If you play long enough in Las Vegas you will eventually lose. The odds are stacked against you. In the stock market the opposite is true. Stock prices are based on corporate earnings and over time corporate earnings go up. Historically they have increased approximately 7% per year over ten-year or more periods. The amount that investors are willing to pay for these earnings (the price-to-earnings ratio) can soar to well over 25 in times of excitement and plummet to under 10 in periods of despair. But if you assume an average P/E of 15 and assume that earnings go up 7% per year, then the long term investor will make money. But there is a big IF here, investors have to stay the course to get this return. This is not as easy as it seems.

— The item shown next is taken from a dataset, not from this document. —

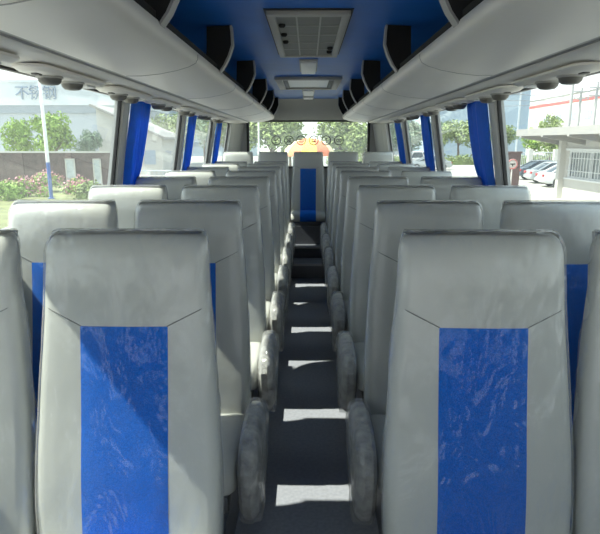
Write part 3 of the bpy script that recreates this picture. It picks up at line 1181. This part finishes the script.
wf = thing('white_factory', 'long white factory with red stripe and small windows beyond the guardhouse', 'building', (75, 162, GZ))
wf.scale = (1.25, 1.25, 1.25)
MB().box(0, 30, -70, 110, 0, 13.2).build('wall', M['white'], wf, False)
MB().box(-.12, 0, -70, 110, 11.2, 11.8).build('red_stripe', M['red'], wf, False)
MB().box(-.3, 30, -70, 110, 13.2, 13.6).build('parapet', M['facadeband'], wf, False)
for k in range(22):
    y = -58 + k * 7
    f_ = MB().box(-.10, 0, y, y + 3.0, 7.3, 9.0).build('window', M['winblue'], wf, False)
    MB().box(-.16, -.10, y + 1.45, y + 1.55, 7.3, 9.0).build('mullion', M['white'], f_, False)

# guardhouse
gx = at(558, 191, 28).x
gh = thing('guardhouse', 'white flat-roofed guardhouse with a barred window beyond the right windows', 'guardhouse', (gx, 28, GZ))
mb = MB()
mb.box(0, 6, -14, 0, 0, 1.05).box(0, .25, -14, 0, 2.35, 3.05).box(0, 6, -.25, 0, 1.05, 3.05).box(5.8, 6, -14, 0, 1.05, 3.05).box(0, .25, -.6, -.25, 1.05, 2.35)
for y in (-5.2, -10.2):
    mb.box(0, .25, y - .3, y, 1.05, 2.35)
mb.build('wall', M['white'], gh, False)
MB().box(-2.0, 6.6, -15, 1.2, 3.05, 3.38).build('roof_slab', M['roofslab'], gh, False)
for k in range(6):
    y = .6 - k * 2.6
    MB().prism([(-2.0, 3.05), (-2.0, 2.98), (0, 2.62), (0, 3.05)], y - .1, y + .1).build('roof_rib', M['roofslab'], gh, False)
MB().box(-.28, .0, -.28, .02, 0, 3.05).build('column', M['white'], gh, False)
for y0, y1 in ((-4.9, -.6), (-9.9, -5.5)):
    wf_ = MB()
    wf_.box(.02, .10, y0, y1, 1.05, 1.13).box(.02, .10, y0, y1, 2.27, 2.35).box(.02, .10, y0, y0 + .08, 1.13, 2.27).box(.02, .10, y1 - .08, y1, 1.13, 2.27).box(.02, .10, (y0 + y1) / 2 - .04, (y0 + y1) / 2 + .04, 1.13, 2.27)
    wf_ = wf_.build('barred_window', M['polewhite'], gh, False)
    MB().box(.12, .14, y0 + .02, y1 - .02, 1.07, 2.33).build('pane', M['guardglass'], wf_, False)
    mb = MB()
    n_ = 16
    for k in range(1, n_):
        y = y0 + (y1 - y0) * k / n_
        mb.tube([(-.03, y, 1.08), (-.03, y, 2.33)], .018, 6)
    mb.tube([(-.03, y0, 2.0), (-.03, y1, 2.0)], .02, 6)
    mb.tube([(-.03, y0, 1.4), (-.03, y1, 1.4)], .02, 6)
    mb.build('window_bars', M['polewhite'], wf_)
MB().box(-.10, .02, -10, -.4, 2.35, 2.45).build('lintel_ledge', M['polewhite'], gh, False)
MB().box(-.08, .02, -10, -.4, .98, 1.05).build('sill_ledge', M['polewhite'], gh, False)


def car(name, label, cat, loc, rz, body, suv=False):
    t = thing(name, label, cat, loc, rz, 'cars parked beyond the right windows')
    hgt = 1.75 if suv else 1.45
    belt = 1.02 if suv else .92
    Lh = 2.25
    w = .86
    prof = [(-Lh, .38), (-Lh + .02, .62), (-Lh + .06, belt - .10), (-Lh + .18, belt - .01), (-1.35, belt + .01), (.85, belt), (1.65, belt - .10), (2.08, belt - .22), (Lh, .60), (Lh, .36), (1.9, .24), (-2.0, .24)]
    loops = []
    for y, k in ((-w, .93), (-w + .03, .985), (-w + .10, 1), (w - .10, 1), (w - .03, .985), (w, .93)):
        loops.append([(x * k, y, .6 + (z - .6) * k) for x, z in prof])
    MB().loft(loops).build('body', body, t)
    if suv:
        gp = [(-2.12, belt - .01), (-1.95, hgt - .10), (-1.7, hgt), (.1, hgt), (.35, hgt - .06), (1.15, belt - .01)]
    else:
        gp = [(-1.75, belt - .01), (-1.15, hgt - .09), (-.85, hgt), (.05, hgt), (.35, hgt - .07), (1.2, belt - .01)]
    loops = []
    for y, sc in ((-w + .06, 0), (-w + .22, 1), (w - .22, 1), (w - .06, 0)):
        loops.append([(x, y, z if sc else min(z, belt + .01 + .0 * z)) for x, z in gp])
    # tapering glasshouse: sides lean in
    mb = MB()
    top = [(x, z) for x, z in gp]
    Ls = []
    for fz in (0, .5, .9):
        z = belt - .01 + (hgt - belt) * fz
        xa = gp[0][0] + (gp[2][0] - gp[0][0]) * fz
        xb = gp[-1][0] + (gp[-3][0] - gp[-1][0]) * fz
        Ls.append(rrect(xa, xb, -w + .07 + .16 * fz, w - .07 - .16 * fz, .08, z))
    mb.loft(Ls).build('glasshouse', M['darkglass'], t)
    z = belt + (hgt - belt) * .88
    xa = gp[0][0] + (gp[2][0] - gp[0][0]) * .86
    xb = gp[-1][0] + (gp[-3][0] - gp[-1][0]) * .86
    MB().loft([rrect(xa, xb, -w + .20, w - .20, .12, z), rrect(xa + .03, xb - .05, -w + .22, w - .22, .12, z + .05), rrect(xa + .2, xb - .25, -w + .34, w - .34, .12, hgt + .01)]).build('roof', body, t)
    for s in (-1, 1):
        mb = MB()
        for fx in (0, .52, 1):
            b0 = gp[0][0] + (gp[-1][0] - gp[0][0]) * fx
            b1 = gp[2][0] + (gp[-3][0] - gp[2][0]) * fx
            mb.tube([(b0, s * (w - .065), belt), (b0 + (b1 - b0) * .9, s * (w - .065 - .145), belt + (hgt - belt) * .9)], .045, 6)
        mb.build('roof_pillars', body, t)
        for x in (-1.35, 1.38):
            wh = MB().lathe([(.20, -.11), (.31, -.11), (.33, -.08), (.33, .08), (.31, .11), (.20, .11)], (x, s * (w - .10), .33), 'y', 22).build('wheel', M['tyre'], t)
            MB().lathe([(.03, -.125), (.17, -.118), (.20, -.10), (.20, .10), (.17, .118), (.03, .125)], (x, s * (w - .10), .33), 'y', 18).build('hub_cap', M['hub'], wh)
        MB().box(-Lh - .02, -Lh + .10, s * .52, s * .80, .66, belt - .10, .02).build('tail_light', M['tail'], t)
        MB().box(Lh - .16, Lh + .0, s * .50, s * .78, .56, .70, .02).build('headlight', M['lampwhite'], t)
    MB().box(-Lh - .03, -Lh + .08, -.82, .82, .36, .55, .03).build('rear_bumper', body, t)
    return t


cx = at(538, 178, 35).x
car('car', 'white sedan parked nearest beside the guardhouse, tail end showing', 'car', (cx + 2.3, 35, GZ), -.10, M['carwhite'])
cx = at(525, 174, 38.6).x
car('car', 'silver sedan parked between the white sedan and the dark car', 'car', (cx + 2.3, 38.4, GZ), -.08, M['carsilver'])
cx = at(514, 170, 42.5).x
car('car', 'dark car parked furthest back in the row by the guardhouse', 'car', (cx + 2.3, 42.2, GZ), -.05, M['cardark'])
cx = at(407, 160, 66).x
car('car', 'white off-road car seen through the second right window', 'car', (cx + 2.3, 66, GZ), .0, M['carwhite'], True)
cx = at(450, 164, 58).x
car('car', 'dark green-grey car beyond the pillar of the second right window', 'car', (cx - 2.3, 58, GZ), PI, M['carsilver'])

# gate panel and traffic sign
p = at(510, 182, 31)
t = thing('gate_panel', 'brown gate column panel behind the round traffic sign', 'gate', (p.x, 31, GZ))
MB().box(-.55, .42, 0, .3, 0, 2.15).build('panel', M['gatebrown'], t, False)
MB().box(-.6, .47, -.05, .35, 2.15, 2.25).build('cap', M['gatebrown'], t, False)
p = at(511, 164, 29)
t = thing('traffic_sign', 'round pale traffic sign on a post before the brown gate panel', 'sign', (p.x, 29, GZ))
hz = p.z - GZ
MB().tube([(0, 0, 0), (0, 0, hz + .2)], .035, 8).build('post', M['signwhite'], t)
MB().lathe([(.26, -.05), (.27, -.045), (.27, -.035), (.26, -.03)], (0, 0, hz), 'y', 24).build('disc', M['signwhite'], t)
d_ = kids(t)[-1]
mb = MB().torus((0, -.052, hz), .235, .022, 'y', 28, 6)
mb.build('red_rim', M['red'], t)
MB().box(-.13, .13, -.060, -.048, hz - .03, hz + .03).box(-.03, .03, -.060, -.048, hz - .12, hz + .03).build('symbol', M['sticker'], t, False)

# hedge, fence and trees on the right
hg = MB()
t = thing('hedge', 'long low clipped hedge beyond the pale forecourt on the right', 'hedge', (16, 71, GZ), 0)
rnd = random.Random(4)
bl = [(x * .9 - 13, rnd.uniform(-.3, .3), .55 + rnd.uniform(-.1, .1), .75) for x in range(36)]
leaf_cloud(rnd, bl, 6000, .16).build('foliage', M['leafmid'], t, False)
MB().box(-13, 19, -.35, .35, 0, .8).build('inner_mass', M['leafmid'], t, False)
fn = thing('rail_fence', 'pale fence with white posts behind the parked cars', 'fence', (20, 57, GZ))
for k in range(7):
    MB().box(k * 2.6 - .22, k * 2.6 + .22, -.2, .2, 0, 2.1).build('post', M['white'], fn, False)
for k in range(6):
    mb = MB()
    for j in range(12):
        x = k * 2.6 + .3 + j * .18
        mb.box(x - .02, x + .02, -.02, .02, .3, 1.8)
    mb.box(k * 2.6 + .2, k * 2.6 + 2.4, -.03, .03, 1.75, 1.83).box(k * 2.6 + .2, k * 2.6 + 2.4, -.03, .03, .27, .35)
    mb.build('rail_panel', M['steel'], fn, False)
for i, (kd, pxx, Y, h_, wd, lab) in enumerate((('mid', 458, 78, 6.6, 1.15, 'rounded green tree beyond the forecourt, left of the nearest right curtain'),
                                          ('dull', 436, 92, 6.8, 1.1, 'dull green tree beyond the forecourt, beside the second right curtain'),
                                          ('dull', 412, 88, 6.4, 1.1, 'dull green tree behind the white off-road car'),
                                          ('mid2', 480, 92, 6.4, 1.1, 'green tree beyond the forecourt, behind the nearest right curtain'),
                                          ('mid', 505, 84, 6.0, 1.0, 'green tree before the tall blue-grey block, above the brown gate'),
                                          ('bright', 532, 76, 5.0, 1.2, 'bright green tree behind the parked cars, left of the guardhouse'),
                                          ('mid2', 550, 66, 4.8, 1.0, 'green tree behind the parked cars, under the guardhouse roof edge'),
                                          ('mid2', 549, 96, 7.6, .8, 'pointed green tree showing above the guardhouse roof'),
                                          ('dull', 390, 80, 6.0, 1.0, 'dull green tree beyond the furthest right window'))):
    tree(kd, pxx, Y, h_, wd, lab, 'trees beyond the right windows', i * 1.1)


# utility poles and wires
def upole(px_, Y, h_, label, arms):
    p = at(px_, 150, Y)
    t = thing('utility_pole', label, 'utility pole', (p.x, Y, GZ), 0, 'utility poles beyond the guardhouse')
    MB().lathe([(.20, 0), (.13, h_)], n=12).build('shaft', M['pole'], t)
    for z in arms:
        a = MB().box(-.9, .9, -.16, -.06, z, z + .12).build('crossarm', M['pole'], t, False)
        for x in (-.8, -.35, .35, .8):
            MB().lathe([(.05, 0), (.07, .06), (.03, .16), (.05, .22)], (x, -.11, z + .12), n=10).build('insulator', M['steel'], a)
    return p.x


Yp = 62
x1 = upole(564, Yp, 14, 'plain tall utility pole, left one of three beyond the guardhouse', [])
x2 = upole(573, 66, at(573, 88, 66).z - GZ, 'short utility pole with crossarms, middle of three beyond the guardhouse', [8.4, 7.6])
x3 = upole(588, 60, at(588, 82, 60).z - GZ, 'utility pole with crossarms, right one of three beyond the guardhouse', [8.3, 7.5])
for k, (ya, yb, lab) in enumerate(((92, 93, 'upper power line crossing the sky beyond the right windows'), (100, 97, 'middle power line crossing the sky beyond the right windows'), (106, 95, 'lower slanting power line beyond the right windows'))):
    a, b = at(500, ya, Yp), at(640, yb - 8 * (k > 0), Yp)
    pts = []
    for i in range(13):
        t_ = i / 12
        q = a.lerp(b, t_)
        q.z -= .5 * 4 * t_ * (1 - t_)
        q.y += .25 + .15 * k
        pts.append(q)
    tag(MB().tube(pts, .03, 5).build('power_line', M['wire']), lab, 'cable', 'power lines')

# drop the prototypes that stayed unused
for pr in (seat_plain, seat_left_aisle, seat_right_aisle):
    if pr.name not in used:
        for c_ in kids(pr):
            bpy.data.objects.remove(c_)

This page is based on some observations about gambling from The Economist and from Marc Faber’s excellent monthly newsletter, The Gloom, Doom and Boom Report (June 2018). The Economist article notes that although gambling is a losers bet, experts can make a difference. For instance there is a lot of math involved in gambling which experts use to their advantage. If you roll two dice, there are 36 possible pairs of numbers. There are six ways to get a 7 but only one way to throw either a 2 or a 12. The experts understand this and bet accordingly. But the uneducated can also play smart. They can settle on a basic strategy and then just stick with it. For instance in poker it means choosing in advance which hands you will play and how you will bet them.
As mentioned earlier, investors can take lessons from successful gamblers. All we have to do is adopt a sound basic strategy and then…stick with it. For instance if you decide that a 60% stock and 40% bond allocation is right for you then just do it, rebalance annually, and stop fretting.
But this takes discipline. In times of rising prices it is easy to get giddy with excitement and boost your stock allocation and vice versa when prices are plummeting it is easy to sell everything to escape the pain.
Marc Faber tells the story of two very successful punters at Hong Kong’s Happy Valley Horse Track. Hong Kong is crazy about gambling and in the 1980’s and 1990’s the bets at the two Hong Kong tracks exceeded all bets placed at all U.S. tracks. Bill Benter and Alan Woods came up with a sophisticated algorithm to determine winners. They were disciplined and stuck to their numbers.
For Faber there are two lessons here. First if you are smart enough (or lucky enough) to come up with a better betting formula your greatest success will be early on. Once others develop their own algorithms the returns get diluted. Second, you must be disciplined and stick to your strategy.
The chart below shows what happens when investors don’t stay disciplined. The chart compares the return of mutual funds with the returns that investors in those funds actually earn. Most investors lose between 1½% and 2% per year. Why? Because they fail to stay invested in the fund. They get excited and buy at highs and then turn around and sell at the lows. The moral of this story is to figure out the strategy most appropriate to your needs and then…learn to go sit quietly in your room.